WHERE WE ARE PALAZZO CALABRITTO
Jus Museum is located in the historic Palazzo Calabritto at Via Calabritto 20, with access via staircase B on the main floor.
Palazzo Calabritto is a monumental building in Naples, situated on the street of the same name, at the corner of Piazza dei Martiri (with a second entrance at number 30), in the San Ferdinando district. In the late 17th century, the land where the building now stands was purchased by the Duke of Calabritto from the monks of the nearby Santa Maria a Cappella convent to build his residence.
In 1736, although unfinished, the palace passed to his son Vincenzo, who was forced to sell it for 34,700 ducats to King Carlo, who had fallen in love with the property. However, the king, treating it as a mere whim, did not complete its construction. In 1754, the Tuttavilla family regained ownership, reimbursing the king, and two years later, renovations were entrusted to architect Luigi Vanvitelli. He redesigned the façade and the two entrance portals. On Via Calabritto, the entrance features a rosette and two columns topped with female heads from which decorative garlands hang.
Vanvitelli also revamped the interior, creating a double-arched courtyard and a staircase that, on the Piazza Vittoria side, doesn’t follow the building’s height but leads to a terrace with stunning views of the gulf.
Over the centuries, in addition to the heirs of the Dukes of Calabritto, the palace has hosted illustrious figures such as Gioacchino Murat, brothers Florestano and Guglielmo Pepe, General Paolo Avitabile, jurists Alberto Marghieri and Bruno Gaeta, and diplomat Filippo Caracciolo.

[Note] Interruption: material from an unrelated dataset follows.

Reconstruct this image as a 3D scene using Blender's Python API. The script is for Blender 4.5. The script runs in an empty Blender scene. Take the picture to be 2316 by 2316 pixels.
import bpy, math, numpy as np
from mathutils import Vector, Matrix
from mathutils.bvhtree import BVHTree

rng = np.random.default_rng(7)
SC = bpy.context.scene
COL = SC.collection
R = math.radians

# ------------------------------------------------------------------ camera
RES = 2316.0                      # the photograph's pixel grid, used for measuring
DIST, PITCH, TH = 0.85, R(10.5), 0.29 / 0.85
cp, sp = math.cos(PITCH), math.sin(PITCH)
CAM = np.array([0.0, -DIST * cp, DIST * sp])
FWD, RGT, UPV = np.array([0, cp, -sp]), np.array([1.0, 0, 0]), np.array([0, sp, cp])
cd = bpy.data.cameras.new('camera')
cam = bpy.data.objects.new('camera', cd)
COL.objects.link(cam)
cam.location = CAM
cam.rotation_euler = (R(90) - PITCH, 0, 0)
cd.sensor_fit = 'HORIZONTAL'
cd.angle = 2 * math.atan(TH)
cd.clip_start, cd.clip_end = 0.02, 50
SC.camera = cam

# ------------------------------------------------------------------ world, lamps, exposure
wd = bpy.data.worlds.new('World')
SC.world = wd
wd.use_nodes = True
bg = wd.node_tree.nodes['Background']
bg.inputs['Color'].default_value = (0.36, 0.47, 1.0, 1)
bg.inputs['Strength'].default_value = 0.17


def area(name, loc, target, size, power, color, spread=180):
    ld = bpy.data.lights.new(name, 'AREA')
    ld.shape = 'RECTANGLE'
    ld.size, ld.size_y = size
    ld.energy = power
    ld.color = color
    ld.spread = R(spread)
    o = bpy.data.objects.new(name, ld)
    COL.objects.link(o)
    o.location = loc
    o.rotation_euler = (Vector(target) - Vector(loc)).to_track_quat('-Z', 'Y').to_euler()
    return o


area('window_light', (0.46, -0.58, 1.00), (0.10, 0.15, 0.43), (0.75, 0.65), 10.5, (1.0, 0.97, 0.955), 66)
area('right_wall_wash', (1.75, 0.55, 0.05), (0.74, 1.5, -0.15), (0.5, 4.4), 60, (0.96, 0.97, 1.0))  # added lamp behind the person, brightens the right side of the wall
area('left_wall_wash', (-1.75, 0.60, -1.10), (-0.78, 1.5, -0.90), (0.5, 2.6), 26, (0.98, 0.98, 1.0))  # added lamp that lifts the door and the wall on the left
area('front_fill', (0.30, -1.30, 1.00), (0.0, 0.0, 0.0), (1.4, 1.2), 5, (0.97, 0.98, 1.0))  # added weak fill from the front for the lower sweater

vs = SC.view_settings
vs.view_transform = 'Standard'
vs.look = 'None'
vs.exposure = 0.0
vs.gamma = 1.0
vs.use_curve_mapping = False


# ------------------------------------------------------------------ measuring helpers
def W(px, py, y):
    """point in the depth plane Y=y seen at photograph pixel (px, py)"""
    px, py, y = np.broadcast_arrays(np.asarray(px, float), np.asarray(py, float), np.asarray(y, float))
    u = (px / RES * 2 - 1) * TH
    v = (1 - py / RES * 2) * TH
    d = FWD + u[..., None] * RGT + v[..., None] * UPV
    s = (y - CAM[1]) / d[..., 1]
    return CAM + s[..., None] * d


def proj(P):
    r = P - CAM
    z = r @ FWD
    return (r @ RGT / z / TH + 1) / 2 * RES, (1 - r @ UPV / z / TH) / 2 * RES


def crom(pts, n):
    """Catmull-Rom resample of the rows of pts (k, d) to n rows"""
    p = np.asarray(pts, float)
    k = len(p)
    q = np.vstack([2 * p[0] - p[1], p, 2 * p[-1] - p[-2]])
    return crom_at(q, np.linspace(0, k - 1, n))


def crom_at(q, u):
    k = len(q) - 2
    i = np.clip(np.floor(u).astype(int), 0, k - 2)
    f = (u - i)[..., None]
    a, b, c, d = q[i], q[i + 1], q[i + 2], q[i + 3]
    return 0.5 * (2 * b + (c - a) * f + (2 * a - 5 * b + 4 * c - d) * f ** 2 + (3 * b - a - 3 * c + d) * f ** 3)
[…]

Some of the palace’s rooms have also hosted religious ceremonies for the Anglican church and fashion ateliers of various Neapolitan designers. The building was also the headquarters of Napoli Football Club during its golden years in the mid-1980s.
The current rooms of JUS Museum were home to the historic Galleria Morra from 1974 until the late 1990s, where some of the world’s most renowned artists displayed their work.